--- Information shown ---
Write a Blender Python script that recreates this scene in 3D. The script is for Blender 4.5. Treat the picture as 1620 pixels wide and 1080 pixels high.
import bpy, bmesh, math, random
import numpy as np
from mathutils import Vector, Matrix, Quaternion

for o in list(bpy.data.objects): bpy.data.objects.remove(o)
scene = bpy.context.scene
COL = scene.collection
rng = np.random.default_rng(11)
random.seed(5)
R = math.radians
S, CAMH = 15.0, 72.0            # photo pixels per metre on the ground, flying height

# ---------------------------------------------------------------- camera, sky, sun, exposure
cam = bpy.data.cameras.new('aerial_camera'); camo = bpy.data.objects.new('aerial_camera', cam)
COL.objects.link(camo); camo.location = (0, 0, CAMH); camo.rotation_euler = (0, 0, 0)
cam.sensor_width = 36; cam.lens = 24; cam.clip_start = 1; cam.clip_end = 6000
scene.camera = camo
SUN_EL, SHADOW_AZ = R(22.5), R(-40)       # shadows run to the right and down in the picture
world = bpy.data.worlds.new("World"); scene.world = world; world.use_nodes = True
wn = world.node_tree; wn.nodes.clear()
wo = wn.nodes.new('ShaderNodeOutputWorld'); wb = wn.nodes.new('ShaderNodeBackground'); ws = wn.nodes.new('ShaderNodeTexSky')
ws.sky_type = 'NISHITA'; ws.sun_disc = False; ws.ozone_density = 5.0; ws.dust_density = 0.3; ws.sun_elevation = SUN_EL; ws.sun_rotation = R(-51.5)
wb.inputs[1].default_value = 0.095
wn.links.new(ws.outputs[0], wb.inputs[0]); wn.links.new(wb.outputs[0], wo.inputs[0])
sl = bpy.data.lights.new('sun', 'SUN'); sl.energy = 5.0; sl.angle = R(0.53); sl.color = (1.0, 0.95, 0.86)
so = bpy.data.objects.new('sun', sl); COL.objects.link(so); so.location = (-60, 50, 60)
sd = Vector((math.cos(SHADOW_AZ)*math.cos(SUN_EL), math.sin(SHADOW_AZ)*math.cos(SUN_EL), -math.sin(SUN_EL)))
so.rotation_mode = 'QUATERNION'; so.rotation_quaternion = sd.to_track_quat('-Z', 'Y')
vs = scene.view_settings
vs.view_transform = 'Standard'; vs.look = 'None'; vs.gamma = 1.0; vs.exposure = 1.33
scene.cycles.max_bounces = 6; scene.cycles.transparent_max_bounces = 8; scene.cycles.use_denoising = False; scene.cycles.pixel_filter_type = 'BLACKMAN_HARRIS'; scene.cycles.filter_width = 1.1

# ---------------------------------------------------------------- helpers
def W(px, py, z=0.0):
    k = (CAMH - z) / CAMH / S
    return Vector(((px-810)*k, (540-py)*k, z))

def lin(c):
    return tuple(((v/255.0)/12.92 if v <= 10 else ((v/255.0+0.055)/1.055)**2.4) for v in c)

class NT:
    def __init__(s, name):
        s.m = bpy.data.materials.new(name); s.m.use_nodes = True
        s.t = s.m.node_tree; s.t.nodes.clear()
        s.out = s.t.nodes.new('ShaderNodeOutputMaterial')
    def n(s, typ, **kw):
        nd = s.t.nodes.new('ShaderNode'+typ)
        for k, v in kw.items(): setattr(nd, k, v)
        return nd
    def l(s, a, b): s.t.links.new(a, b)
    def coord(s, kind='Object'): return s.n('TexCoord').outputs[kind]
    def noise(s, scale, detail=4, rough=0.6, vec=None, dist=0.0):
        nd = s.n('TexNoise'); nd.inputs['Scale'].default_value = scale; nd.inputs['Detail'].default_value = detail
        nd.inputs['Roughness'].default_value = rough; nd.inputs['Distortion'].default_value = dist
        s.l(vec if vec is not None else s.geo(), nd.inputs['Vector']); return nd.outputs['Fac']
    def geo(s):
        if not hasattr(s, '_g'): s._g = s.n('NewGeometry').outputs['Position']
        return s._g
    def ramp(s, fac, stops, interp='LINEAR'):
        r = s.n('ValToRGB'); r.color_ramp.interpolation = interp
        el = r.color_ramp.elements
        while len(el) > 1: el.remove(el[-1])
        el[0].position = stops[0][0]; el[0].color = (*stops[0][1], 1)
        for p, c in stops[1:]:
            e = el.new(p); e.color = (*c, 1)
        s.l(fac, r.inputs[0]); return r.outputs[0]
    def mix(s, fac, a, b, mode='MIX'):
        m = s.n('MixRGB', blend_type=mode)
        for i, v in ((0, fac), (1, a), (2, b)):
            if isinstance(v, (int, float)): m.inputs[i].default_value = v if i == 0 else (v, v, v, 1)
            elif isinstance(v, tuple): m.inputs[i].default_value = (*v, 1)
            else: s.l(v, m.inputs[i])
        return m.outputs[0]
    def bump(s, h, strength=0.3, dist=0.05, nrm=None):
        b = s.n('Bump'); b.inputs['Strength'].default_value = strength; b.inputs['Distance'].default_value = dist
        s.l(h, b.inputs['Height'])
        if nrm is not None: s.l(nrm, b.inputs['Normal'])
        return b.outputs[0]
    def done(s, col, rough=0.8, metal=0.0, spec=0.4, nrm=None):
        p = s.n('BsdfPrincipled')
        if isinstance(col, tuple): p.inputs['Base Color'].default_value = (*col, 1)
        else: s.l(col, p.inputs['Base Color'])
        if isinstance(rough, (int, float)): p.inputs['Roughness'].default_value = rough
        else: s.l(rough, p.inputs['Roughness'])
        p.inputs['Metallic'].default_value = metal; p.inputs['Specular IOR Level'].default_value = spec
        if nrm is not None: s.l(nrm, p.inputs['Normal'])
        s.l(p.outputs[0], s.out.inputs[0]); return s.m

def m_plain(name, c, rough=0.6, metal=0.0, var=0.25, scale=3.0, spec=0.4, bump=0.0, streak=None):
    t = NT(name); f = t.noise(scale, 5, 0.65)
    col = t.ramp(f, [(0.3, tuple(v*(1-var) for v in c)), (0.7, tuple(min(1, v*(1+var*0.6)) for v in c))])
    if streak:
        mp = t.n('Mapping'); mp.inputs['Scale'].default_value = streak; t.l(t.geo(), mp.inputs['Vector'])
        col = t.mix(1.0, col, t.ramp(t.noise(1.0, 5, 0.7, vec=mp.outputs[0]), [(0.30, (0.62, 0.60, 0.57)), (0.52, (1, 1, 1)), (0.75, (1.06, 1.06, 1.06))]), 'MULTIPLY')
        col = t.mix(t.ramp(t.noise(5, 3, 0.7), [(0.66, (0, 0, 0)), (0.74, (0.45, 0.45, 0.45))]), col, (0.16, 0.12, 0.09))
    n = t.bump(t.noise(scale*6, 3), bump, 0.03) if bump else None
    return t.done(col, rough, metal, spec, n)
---
Set down the listing above in full, please, exactly as it appears.

= Output for this task =
Write a Blender Python script that recreates this scene in 3D. The script is for Blender 4.5. Treat the picture as 1620 pixels wide and 1080 pixels high.
import bpy, bmesh, math, random
import numpy as np
from mathutils import Vector, Matrix, Quaternion

for o in list(bpy.data.objects): bpy.data.objects.remove(o)
scene = bpy.context.scene
COL = scene.collection
rng = np.random.default_rng(11)
random.seed(5)
R = math.radians
S, CAMH = 15.0, 72.0            # photo pixels per metre on the ground, flying height

# ---------------------------------------------------------------- camera, sky, sun, exposure
cam = bpy.data.cameras.new('aerial_camera'); camo = bpy.data.objects.new('aerial_camera', cam)
COL.objects.link(camo); camo.location = (0, 0, CAMH); camo.rotation_euler = (0, 0, 0)
cam.sensor_width = 36; cam.lens = 24; cam.clip_start = 1; cam.clip_end = 6000
scene.camera = camo
SUN_EL, SHADOW_AZ = R(22.5), R(-40)       # shadows run to the right and down in the picture
world = bpy.data.worlds.new("World"); scene.world = world; world.use_nodes = True
wn = world.node_tree; wn.nodes.clear()
wo = wn.nodes.new('ShaderNodeOutputWorld'); wb = wn.nodes.new('ShaderNodeBackground'); ws = wn.nodes.new('ShaderNodeTexSky')
ws.sky_type = 'NISHITA'; ws.sun_disc = False; ws.ozone_density = 5.0; ws.dust_density = 0.3; ws.sun_elevation = SUN_EL; ws.sun_rotation = R(-51.5)
wb.inputs[1].default_value = 0.095
wn.links.new(ws.outputs[0], wb.inputs[0]); wn.links.new(wb.outputs[0], wo.inputs[0])
sl = bpy.data.lights.new('sun', 'SUN'); sl.energy = 5.0; sl.angle = R(0.53); sl.color = (1.0, 0.95, 0.86)
so = bpy.data.objects.new('sun', sl); COL.objects.link(so); so.location = (-60, 50, 60)
sd = Vector((math.cos(SHADOW_AZ)*math.cos(SUN_EL), math.sin(SHADOW_AZ)*math.cos(SUN_EL), -math.sin(SUN_EL)))
so.rotation_mode = 'QUATERNION'; so.rotation_quaternion = sd.to_track_quat('-Z', 'Y')
vs = scene.view_settings
vs.view_transform = 'Standard'; vs.look = 'None'; vs.gamma = 1.0; vs.exposure = 1.33
scene.cycles.max_bounces = 6; scene.cycles.transparent_max_bounces = 8; scene.cycles.use_denoising = False; scene.cycles.pixel_filter_type = 'BLACKMAN_HARRIS'; scene.cycles.filter_width = 1.1

# ---------------------------------------------------------------- helpers
def W(px, py, z=0.0):
    k = (CAMH - z) / CAMH / S
    return Vector(((px-810)*k, (540-py)*k, z))

def lin(c):
    return tuple(((v/255.0)/12.92 if v <= 10 else ((v/255.0+0.055)/1.055)**2.4) for v in c)

class NT:
    def __init__(s, name):
        s.m = bpy.data.materials.new(name); s.m.use_nodes = True
        s.t = s.m.node_tree; s.t.nodes.clear()
        s.out = s.t.nodes.new('ShaderNodeOutputMaterial')
    def n(s, typ, **kw):
        nd = s.t.nodes.new('ShaderNode'+typ)
        for k, v in kw.items(): setattr(nd, k, v)
        return nd
    def l(s, a, b): s.t.links.new(a, b)
    def coord(s, kind='Object'): return s.n('TexCoord').outputs[kind]
    def noise(s, scale, detail=4, rough=0.6, vec=None, dist=0.0):
        nd = s.n('TexNoise'); nd.inputs['Scale'].default_value = scale; nd.inputs['Detail'].default_value = detail
        nd.inputs['Roughness'].default_value = rough; nd.inputs['Distortion'].default_value = dist
        s.l(vec if vec is not None else s.geo(), nd.inputs['Vector']); return nd.outputs['Fac']
    def geo(s):
        if not hasattr(s, '_g'): s._g = s.n('NewGeometry').outputs['Position']
        return s._g
    def ramp(s, fac, stops, interp='LINEAR'):
        r = s.n('ValToRGB'); r.color_ramp.interpolation = interp
        el = r.color_ramp.elements
        while len(el) > 1: el.remove(el[-1])
        el[0].position = stops[0][0]; el[0].color = (*stops[0][1], 1)
        for p, c in stops[1:]:
            e = el.new(p); e.color = (*c, 1)
        s.l(fac, r.inputs[0]); return r.outputs[0]
    def mix(s, fac, a, b, mode='MIX'):
        m = s.n('MixRGB', blend_type=mode)
        for i, v in ((0, fac), (1, a), (2, b)):
            if isinstance(v, (int, float)): m.inputs[i].default_value = v if i == 0 else (v, v, v, 1)
            elif isinstance(v, tuple): m.inputs[i].default_value = (*v, 1)
            else: s.l(v, m.inputs[i])
        return m.outputs[0]
    def bump(s, h, strength=0.3, dist=0.05, nrm=None):
        b = s.n('Bump'); b.inputs['Strength'].default_value = strength; b.inputs['Distance'].default_value = dist
        s.l(h, b.inputs['Height'])
        if nrm is not None: s.l(nrm, b.inputs['Normal'])
        return b.outputs[0]
    def done(s, col, rough=0.8, metal=0.0, spec=0.4, nrm=None):
        p = s.n('BsdfPrincipled')
        if isinstance(col, tuple): p.inputs['Base Color'].default_value = (*col, 1)
        else: s.l(col, p.inputs['Base Color'])
        if isinstance(rough, (int, float)): p.inputs['Roughness'].default_value = rough
        else: s.l(rough, p.inputs['Roughness'])
        p.inputs['Metallic'].default_value = metal; p.inputs['Specular IOR Level'].default_value = spec
        if nrm is not None: s.l(nrm, p.inputs['Normal'])
        s.l(p.outputs[0], s.out.inputs[0]); return s.m

def m_plain(name, c, rough=0.6, metal=0.0, var=0.25, scale=3.0, spec=0.4, bump=0.0, streak=None):
    t = NT(name); f = t.noise(scale, 5, 0.65)
    col = t.ramp(f, [(0.3, tuple(v*(1-var) for v in c)), (0.7, tuple(min(1, v*(1+var*0.6)) for v in c))])
    if streak:
        mp = t.n('Mapping'); mp.inputs['Scale'].default_value = streak; t.l(t.geo(), mp.inputs['Vector'])
        col = t.mix(1.0, col, t.ramp(t.noise(1.0, 5, 0.7, vec=mp.outputs[0]), [(0.30, (0.62, 0.60, 0.57)), (0.52, (1, 1, 1)), (0.75, (1.06, 1.06, 1.06))]), 'MULTIPLY')
        col = t.mix(t.ramp(t.noise(5, 3, 0.7), [(0.66, (0, 0, 0)), (0.74, (0.45, 0.45, 0.45))]), col, (0.16, 0.12, 0.09))
    n = t.bump(t.noise(scale*6, 3), bump, 0.03) if bump else None
    return t.done(col, rough, metal, spec, n)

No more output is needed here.